Since heat transfer from the back, bottom, and top surface is negligible, we only need the surface area of the front surface. The front surface has dimensions \(50 \mathrm{~cm}\) in height and \(80 \mathrm{~cm}\) in length. Convert these dimensions to meters and multiply them to get the surface area: \[ A = (0.50 \,\text{m})\times(0.80\, \text{m}) \]

Calculate the power rating using the Stefan-Boltzmann Law

The Stefan-Boltzmann law states that the heat transfer rate through radiation can be calculated as follows: \[ q = \epsilon \sigma A(T_s^4 - T_r^4) \] Here, \(\epsilon = 0.8\) is the emissivity, \(\sigma = 5.67\times10^{-8} \,\text{W/m}^2\text{K}^4\) is the Stefan-Boltzmann constant, \(T_s = 75^{\circ}\text{C} = 348\,\text{K}\) is the surface temperature, and \(T_r = 25^{\circ}\text{C} = 298\,\text{K}\) is the room air temperature. Plug in all the values and solve for the heat transfer rate \(q\), which is equal to the power rating of the heater.

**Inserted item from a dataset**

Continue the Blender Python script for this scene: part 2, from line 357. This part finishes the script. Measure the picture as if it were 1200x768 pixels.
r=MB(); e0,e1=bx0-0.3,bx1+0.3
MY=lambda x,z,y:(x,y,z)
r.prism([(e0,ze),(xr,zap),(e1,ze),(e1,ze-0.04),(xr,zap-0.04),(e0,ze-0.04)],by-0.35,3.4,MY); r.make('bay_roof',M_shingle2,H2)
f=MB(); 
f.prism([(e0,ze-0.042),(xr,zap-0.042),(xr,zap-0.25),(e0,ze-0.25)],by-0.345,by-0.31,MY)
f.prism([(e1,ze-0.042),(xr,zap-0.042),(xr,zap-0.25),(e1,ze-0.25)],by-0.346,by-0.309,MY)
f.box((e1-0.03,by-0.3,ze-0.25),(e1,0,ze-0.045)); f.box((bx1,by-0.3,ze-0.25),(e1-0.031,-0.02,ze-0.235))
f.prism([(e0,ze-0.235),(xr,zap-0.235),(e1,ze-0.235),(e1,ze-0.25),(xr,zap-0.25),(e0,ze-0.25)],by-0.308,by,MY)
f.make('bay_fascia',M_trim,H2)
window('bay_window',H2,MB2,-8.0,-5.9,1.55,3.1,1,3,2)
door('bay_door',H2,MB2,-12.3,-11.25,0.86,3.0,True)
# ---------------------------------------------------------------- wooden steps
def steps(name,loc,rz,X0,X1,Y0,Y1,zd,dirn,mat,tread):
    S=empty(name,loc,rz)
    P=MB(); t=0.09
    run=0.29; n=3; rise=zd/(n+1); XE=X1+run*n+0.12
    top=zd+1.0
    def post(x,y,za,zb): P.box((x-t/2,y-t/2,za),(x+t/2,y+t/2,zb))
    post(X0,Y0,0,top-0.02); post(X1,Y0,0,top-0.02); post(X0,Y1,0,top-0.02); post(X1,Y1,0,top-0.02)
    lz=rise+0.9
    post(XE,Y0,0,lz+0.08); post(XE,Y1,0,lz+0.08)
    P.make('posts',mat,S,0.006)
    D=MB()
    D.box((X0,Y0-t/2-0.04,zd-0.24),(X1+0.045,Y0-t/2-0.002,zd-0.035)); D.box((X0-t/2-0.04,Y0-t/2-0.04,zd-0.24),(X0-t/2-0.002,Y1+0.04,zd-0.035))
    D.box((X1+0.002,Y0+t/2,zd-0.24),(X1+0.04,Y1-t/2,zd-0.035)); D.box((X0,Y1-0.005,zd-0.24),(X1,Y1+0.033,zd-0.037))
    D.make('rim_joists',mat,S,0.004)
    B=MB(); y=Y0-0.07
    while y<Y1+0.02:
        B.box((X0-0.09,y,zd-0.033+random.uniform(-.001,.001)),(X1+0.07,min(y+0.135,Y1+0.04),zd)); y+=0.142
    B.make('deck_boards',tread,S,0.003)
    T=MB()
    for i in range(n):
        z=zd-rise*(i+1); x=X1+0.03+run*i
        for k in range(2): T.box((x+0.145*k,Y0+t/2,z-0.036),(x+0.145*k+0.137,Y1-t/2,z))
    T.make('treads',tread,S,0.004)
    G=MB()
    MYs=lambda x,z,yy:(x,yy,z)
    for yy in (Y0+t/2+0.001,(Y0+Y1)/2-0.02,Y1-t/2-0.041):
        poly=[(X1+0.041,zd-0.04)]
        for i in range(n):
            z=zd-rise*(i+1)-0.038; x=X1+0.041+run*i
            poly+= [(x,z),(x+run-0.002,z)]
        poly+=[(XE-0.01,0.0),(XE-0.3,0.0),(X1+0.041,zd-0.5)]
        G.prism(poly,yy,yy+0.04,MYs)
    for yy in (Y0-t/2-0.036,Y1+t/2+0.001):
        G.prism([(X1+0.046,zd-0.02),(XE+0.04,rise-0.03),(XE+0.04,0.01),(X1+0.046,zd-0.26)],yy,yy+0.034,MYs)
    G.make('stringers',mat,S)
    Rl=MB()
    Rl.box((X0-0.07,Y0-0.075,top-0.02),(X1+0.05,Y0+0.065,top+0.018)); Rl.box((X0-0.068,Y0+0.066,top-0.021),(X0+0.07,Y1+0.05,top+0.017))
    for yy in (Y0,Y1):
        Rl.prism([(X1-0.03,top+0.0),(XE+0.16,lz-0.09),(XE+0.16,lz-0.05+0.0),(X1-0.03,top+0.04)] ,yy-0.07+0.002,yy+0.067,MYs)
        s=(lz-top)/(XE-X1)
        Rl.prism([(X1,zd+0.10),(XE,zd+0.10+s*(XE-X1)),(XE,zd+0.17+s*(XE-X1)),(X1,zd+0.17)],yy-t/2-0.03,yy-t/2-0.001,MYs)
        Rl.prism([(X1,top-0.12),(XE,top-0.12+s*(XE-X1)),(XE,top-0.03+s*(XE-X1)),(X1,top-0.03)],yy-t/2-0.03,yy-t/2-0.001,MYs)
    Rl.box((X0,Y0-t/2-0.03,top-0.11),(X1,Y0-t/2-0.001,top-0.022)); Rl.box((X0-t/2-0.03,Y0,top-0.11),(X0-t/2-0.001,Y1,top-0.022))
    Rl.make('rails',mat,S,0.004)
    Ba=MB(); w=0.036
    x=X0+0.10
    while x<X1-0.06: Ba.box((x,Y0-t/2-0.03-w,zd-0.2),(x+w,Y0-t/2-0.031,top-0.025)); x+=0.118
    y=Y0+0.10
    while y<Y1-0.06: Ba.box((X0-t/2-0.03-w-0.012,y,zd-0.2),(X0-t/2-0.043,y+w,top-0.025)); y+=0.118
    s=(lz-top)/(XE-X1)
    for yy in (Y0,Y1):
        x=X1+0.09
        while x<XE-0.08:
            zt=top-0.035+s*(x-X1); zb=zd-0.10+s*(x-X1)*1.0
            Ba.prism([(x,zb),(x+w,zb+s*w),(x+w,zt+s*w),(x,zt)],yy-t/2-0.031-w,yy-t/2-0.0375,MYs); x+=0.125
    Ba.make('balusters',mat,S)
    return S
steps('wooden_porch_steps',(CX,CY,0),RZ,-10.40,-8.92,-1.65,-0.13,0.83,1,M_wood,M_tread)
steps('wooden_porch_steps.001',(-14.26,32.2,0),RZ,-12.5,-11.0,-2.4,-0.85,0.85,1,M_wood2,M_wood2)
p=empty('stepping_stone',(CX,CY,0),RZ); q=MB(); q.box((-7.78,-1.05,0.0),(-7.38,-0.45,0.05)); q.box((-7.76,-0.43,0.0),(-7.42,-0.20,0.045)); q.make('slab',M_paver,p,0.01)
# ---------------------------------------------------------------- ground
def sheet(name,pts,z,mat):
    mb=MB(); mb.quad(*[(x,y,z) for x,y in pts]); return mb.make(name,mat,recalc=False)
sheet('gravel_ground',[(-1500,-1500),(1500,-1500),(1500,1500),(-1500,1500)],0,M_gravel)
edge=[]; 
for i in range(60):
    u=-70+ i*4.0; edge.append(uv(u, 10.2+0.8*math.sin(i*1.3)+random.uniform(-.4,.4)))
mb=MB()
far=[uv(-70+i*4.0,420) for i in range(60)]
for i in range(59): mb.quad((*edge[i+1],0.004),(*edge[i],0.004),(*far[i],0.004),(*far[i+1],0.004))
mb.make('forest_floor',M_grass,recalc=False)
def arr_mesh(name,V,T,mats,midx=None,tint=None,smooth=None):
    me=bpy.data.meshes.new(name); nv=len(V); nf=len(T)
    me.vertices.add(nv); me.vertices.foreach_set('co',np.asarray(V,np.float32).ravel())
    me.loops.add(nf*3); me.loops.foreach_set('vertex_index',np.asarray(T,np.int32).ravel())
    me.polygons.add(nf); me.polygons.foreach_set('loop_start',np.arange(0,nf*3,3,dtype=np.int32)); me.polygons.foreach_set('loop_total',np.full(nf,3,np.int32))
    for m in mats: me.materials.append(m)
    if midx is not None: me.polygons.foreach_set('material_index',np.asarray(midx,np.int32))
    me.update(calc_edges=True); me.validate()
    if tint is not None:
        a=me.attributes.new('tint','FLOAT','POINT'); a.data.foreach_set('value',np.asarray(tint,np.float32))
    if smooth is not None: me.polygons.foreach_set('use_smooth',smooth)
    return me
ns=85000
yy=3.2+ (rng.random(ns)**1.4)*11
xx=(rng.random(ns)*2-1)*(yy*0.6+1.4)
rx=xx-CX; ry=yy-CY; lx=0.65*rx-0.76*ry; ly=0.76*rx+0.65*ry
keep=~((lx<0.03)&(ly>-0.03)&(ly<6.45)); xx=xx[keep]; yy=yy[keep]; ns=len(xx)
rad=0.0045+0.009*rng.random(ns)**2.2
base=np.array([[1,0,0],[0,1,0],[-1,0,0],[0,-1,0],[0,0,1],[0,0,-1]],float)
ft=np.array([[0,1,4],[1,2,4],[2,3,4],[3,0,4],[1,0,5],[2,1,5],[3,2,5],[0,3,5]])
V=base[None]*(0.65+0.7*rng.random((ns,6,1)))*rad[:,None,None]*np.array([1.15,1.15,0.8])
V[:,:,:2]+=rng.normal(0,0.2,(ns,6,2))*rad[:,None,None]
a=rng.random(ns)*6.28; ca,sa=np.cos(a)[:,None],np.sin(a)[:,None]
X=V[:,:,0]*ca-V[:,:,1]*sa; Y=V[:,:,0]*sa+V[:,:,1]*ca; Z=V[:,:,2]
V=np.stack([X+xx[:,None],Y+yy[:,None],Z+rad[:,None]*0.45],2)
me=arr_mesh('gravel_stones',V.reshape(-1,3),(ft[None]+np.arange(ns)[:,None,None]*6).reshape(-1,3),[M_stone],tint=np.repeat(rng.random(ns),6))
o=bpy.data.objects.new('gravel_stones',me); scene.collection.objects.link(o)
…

Calculate the energy required to raise the oil temperature

To determine the energy required to raise the oil temperature from \(25^{\circ}\text{C}\) to \(75^{\circ}\text{C}\), we use the following equation: \[ E = mc\Delta T \] where \(m = 45\,\text{kg}\) is the mass of oil, and \(c\) is the specific heat capacity of the oil. Assuming the oil is similar to a common mineral oil, the specific heat capacity is approximately \(c = 2.0 \times 10^3 \,\text{J/kg}\cdot\text{K}\). Calculate the energy \(E\) using the given values and the temperature difference \(\Delta T = 50\,\text{K}\).

Calculate the time taken to reach steady-state operation

Since the power rating of the heater (the heat transfer rate) is known, we can calculate the time taken to reach steady-state operation: \[ t = \frac{E}{q} \] where \(t\) is the time taken in seconds. Substitute the calculated energy \(E\) and power rating \(q\) to obtain the time taken to reach steady-state operation. You may want to convert the result to minutes for convenience.